Abundant of wildlife activity can be found on these hills. The Eravikulam National Park, Chinnar Wildlife Sanctuary, Parambikulam Wildlife Sanctuary, Anaimalai Tiger Reserve, Indira Gandhi Wildlife Sanctuary and National Park are all part of the Anaimalai hills. Numerous elephants, tigers, leopards, panthers, sambar deer, crocodiles, water buffaloes, sloth bears can be found here. These hills are also home to the endangered lion-tailed macques.

The Anaimalai hills have abundant rivers that criss-cross through it. They include the Aliayar river, Apambar River, Chinnar River, Kaddambarrai River, the Neerar river, Mannambhally, Pambar River and Parambikulam River. Numerous large dams have been constructed too. They are Aliayar Dam, Amaravathi Dam, Kaddambarrai dam, Neerar Dam, Sholayar Dam, Mannambhally Dam, and the Parambikulam Dam. The Sholayar Dam is one of the largest dams in Asia. Among the dams mentioned above, the Parambikulam Dam has the largest capacity in India.

The top three places that one needs to visit in Anaimalai hills include the Parambikulam Wildlife sanctuary, Top Slip, and Kolikamuthi Elephant camp. The Parambikulam Wildlife sanctuary established in the year 1973 spread over two hundred and eight five square kilometres. The Parambikulam Wildlife Sanctuary is very famous for its cruise on the lake, wildlife safaris and the mandatory visit to the dam. This sanctuary was also declared as a tiger reserve in the year 2010. The Top slip gets its name due to an age old practice of sliding teak-wood down the Anaimalai hills. This area is situated very close to the Parambikulam Dam. A recreation facility is available in the Top Slip with ample parking space too. The Kolikamuthi Elephant camp is a popular place in this region to train elephants. The Malisar tribe that lives in these parts of the region are the main handlers of elephants. Jeeps are the only means of transportation to these dense forests. Special permission has to be sought from the forest officials to visit this elephant camp. The admission fee for entering this elephant camp is rupees twenty five per adult.

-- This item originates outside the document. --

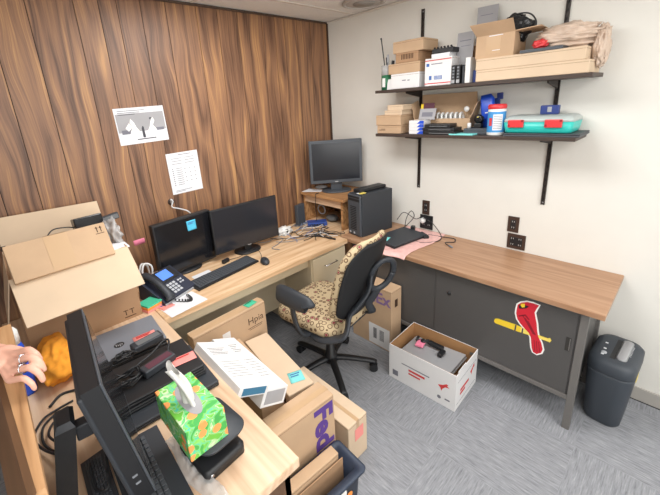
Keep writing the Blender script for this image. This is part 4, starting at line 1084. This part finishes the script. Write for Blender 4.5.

The Anaimalai hills are a famous trekking destination and scores of avid trekking enthusiasts frequent this place every year. Trekking trips are organized for both beginners and youngsters. So what are you waiting for? Grab your sportiest pair of trekking shoes and head to Anaimali hills to soak yourself amongst beauty and wildlife.

The best time to visit these hills is from November to May. The nearest railway station to Munnar is in Aluva or Angamaly which are 108 and 109 kilometers respectively. The nearest airport is the Cochin International Airport.  The KSRTC and private bus services are also available.